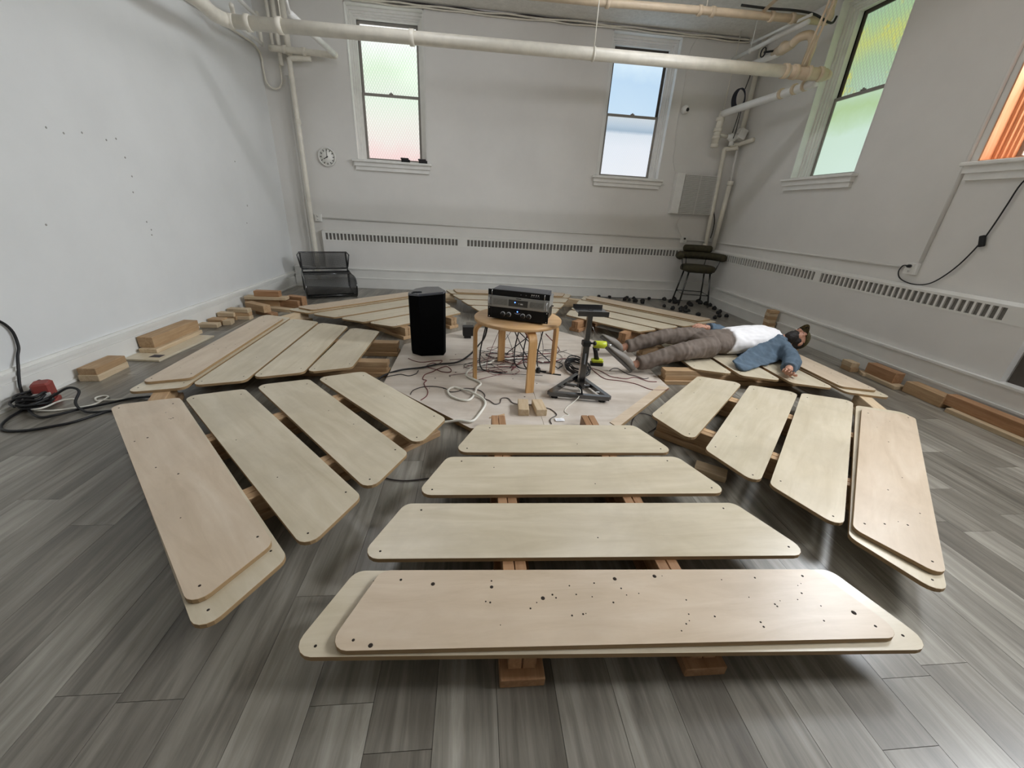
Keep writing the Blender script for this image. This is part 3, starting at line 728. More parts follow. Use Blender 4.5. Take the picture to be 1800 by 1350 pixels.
# top: one-unit processor
t = amp_frame(TZ+0.1890, 'rack_processor', 'thin black rack processor, topmost of the stacked units on the table')
b = MB(); b.box((-0.215,0.012,0.0),(0.215,0.20,0.042),0.002); b.obj('housing', plain('dark_grey_metal',0x44454a,0.4), t)
b = MB(); ears(b,0,0.044); b.box((-0.212,-0.008,0.0),(0.212,0.012,0.044),0.002); b.obj('front_panel', M_amp, t)
b = MB()
for x in (0.02,0.06,0.10,0.115,0.13,0.145,0.16):
    b.lathe([(0.004,0),(0.004,0.004)],(x,-0.008,0.022 if x < 0.09 else 0.016),8,'y')
b.obj('button', plain('grey_button',0x5a5a5e,0.5), t)
b = MB()
for x in (0.105,0.12,0.138,0.155): b.box((x-0.004,-0.0085,0.024),(x+0.004,-0.0079,0.033))
b.obj('printed_line', M_print, t)
for s in (-1,1):
    b = MB(); b.tube([(s*0.205,-0.008,0.004),(s*0.205,-0.022,0.006),(s*0.205,-0.022,0.038),(s*0.205,-0.008,0.04)],0.0025,6); b.obj('handle', M_chrome, t)

# ------------------------------------------------------------------ loudspeaker
t = thing('loudspeaker', 'tall black angular loudspeaker standing upright on the platform edge', 'loudspeaker', (0,0,PZ))
fp = [(-0.605,3.71),(-0.585,3.635),(-0.49,3.565),(-0.275,3.60),(-0.262,3.68),(-0.34,3.90),(-0.47,3.94),(-0.56,3.88)]
cx = sum(p[0] for p in fp)/8; cy = sum(p[1] for p in fp)/8
def spk_ring(z, s_, slope=0.0): return [(cx+(x-cx)*s_, cy+(y-cy)*s_, z+slope*(x-cx)) for x, y in fp]
b = MB(); b.rings([spk_ring(0.0,0.94),spk_ring(0.012,0.97),spk_ring(0.57,1.0,0.10)],True); b.obj('cabinet', M_grille, t)
b = MB(); b.rings([spk_ring(0.5705,1.0,0.10),spk_ring(0.582,0.99,0.10),spk_ring(0.588,0.95,0.10)]); top = b.obj('top_plate', plain('speaker_plastic',0x33353d,0.22,spec=1.0), t)
b = MB()
b.box((-0.565,3.635,0.572),(-0.47,3.668,0.5795)); b.obj('handle_recess', M_dark, t)
b = MB(); b.tube([(-0.555,3.672,0.580),(-0.475,3.66,0.5885)],0.006,8); b.obj('handle', M_black, t)


# ------------------------------------------------------------------ black stand with triangular base
t = thing('speaker_stand', 'black metal stand with square top plate and triangular base on the platform', 'stand', (0,0,PZ))
Bp = [(0.585,2.705),(1.035,2.625),(0.895,3.08)]
def bar(b, p, q, w_, z0, z1, ext=0.0):
    p = Vector(p); q = Vector(q); d = (q-p).normalized(); nn = Vector((-d.y, d.x))*w_/2
    p = p-d*ext; q = q+d*ext
    b.prism([tuple(p-nn),tuple(q-nn),tuple(q+nn),tuple(p+nn)], z0, z1, 0.0015)
for i in range(3):
    b = MB(); bar(b, Bp[i], Bp[(i+1) % 3], 0.034, 0.022+0.0001*i, 0.054+0.0002*i, 0.0); b.obj('base_bar', M_blackm, t)
pc = (0.862, 2.835)
for q in ((0.74,2.89),(0.965,2.855),(0.83,2.67)):
    b = MB(); bar(b, q, pc, 0.022, 0.026, 0.048); b.obj('brace', M_blackm, t)
for q in ((0.63,2.715),(0.99,2.652),(0.893,3.03)):
    b = MB(); b.lathe([(0.026,0),(0.026,0.022)],(q[0],q[1],0),14); b.obj('foot', M_rubber, t)
b = MB(); b.box((pc[0]-0.025,pc[1]-0.025,0.026),(pc[0]+0.025,pc[1]+0.025,0.40),0.003); b.obj('pole', M_blackm, t)
b = MB(); b.box((pc[0]-0.019,pc[1]-0.019,0.40),(pc[0]+0.019,pc[1]+0.019,0.655),0.002); b.obj('inner_pole', M_blackm, t)
b = MB(); b.box((pc[0]-0.03,pc[1]-0.03,0.385),(pc[0]+0.03,pc[1]+0.03,0.425),0.003); b.obj('collar', M_black, t)
b = MB(); b.tube([(pc[0]+0.03,pc[1],0.405),(pc[0]+0.062,pc[1],0.405)],0.008,10); b.ell((pc[0]+0.068,pc[1],0.405),(0.014,0.018,0.018)); b.obj('knob', M_black, t)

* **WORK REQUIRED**
Copy exactly the lines running from the beginning of the listing through the line that has "b.obj('handle', M_black, t)". Drop the pictures.

* **SOLUTION BELOW**
Keep writing the Blender script for this image. This is part 3, starting at line 728. More parts follow. Use Blender 4.5. Take the picture to be 1800 by 1350 pixels.
# top: one-unit processor
t = amp_frame(TZ+0.1890, 'rack_processor', 'thin black rack processor, topmost of the stacked units on the table')
b = MB(); b.box((-0.215,0.012,0.0),(0.215,0.20,0.042),0.002); b.obj('housing', plain('dark_grey_metal',0x44454a,0.4), t)
b = MB(); ears(b,0,0.044); b.box((-0.212,-0.008,0.0),(0.212,0.012,0.044),0.002); b.obj('front_panel', M_amp, t)
b = MB()
for x in (0.02,0.06,0.10,0.115,0.13,0.145,0.16):
    b.lathe([(0.004,0),(0.004,0.004)],(x,-0.008,0.022 if x < 0.09 else 0.016),8,'y')
b.obj('button', plain('grey_button',0x5a5a5e,0.5), t)
b = MB()
for x in (0.105,0.12,0.138,0.155): b.box((x-0.004,-0.0085,0.024),(x+0.004,-0.0079,0.033))
b.obj('printed_line', M_print, t)
for s in (-1,1):
    b = MB(); b.tube([(s*0.205,-0.008,0.004),(s*0.205,-0.022,0.006),(s*0.205,-0.022,0.038),(s*0.205,-0.008,0.04)],0.0025,6); b.obj('handle', M_chrome, t)

# ------------------------------------------------------------------ loudspeaker
t = thing('loudspeaker', 'tall black angular loudspeaker standing upright on the platform edge', 'loudspeaker', (0,0,PZ))
fp = [(-0.605,3.71),(-0.585,3.635),(-0.49,3.565),(-0.275,3.60),(-0.262,3.68),(-0.34,3.90),(-0.47,3.94),(-0.56,3.88)]
cx = sum(p[0] for p in fp)/8; cy = sum(p[1] for p in fp)/8
def spk_ring(z, s_, slope=0.0): return [(cx+(x-cx)*s_, cy+(y-cy)*s_, z+slope*(x-cx)) for x, y in fp]
b = MB(); b.rings([spk_ring(0.0,0.94),spk_ring(0.012,0.97),spk_ring(0.57,1.0,0.10)],True); b.obj('cabinet', M_grille, t)
b = MB(); b.rings([spk_ring(0.5705,1.0,0.10),spk_ring(0.582,0.99,0.10),spk_ring(0.588,0.95,0.10)]); top = b.obj('top_plate', plain('speaker_plastic',0x33353d,0.22,spec=1.0), t)
b = MB()
b.box((-0.565,3.635,0.572),(-0.47,3.668,0.5795)); b.obj('handle_recess', M_dark, t)
b = MB(); b.tube([(-0.555,3.672,0.580),(-0.475,3.66,0.5885)],0.006,8); b.obj('handle', M_black, t)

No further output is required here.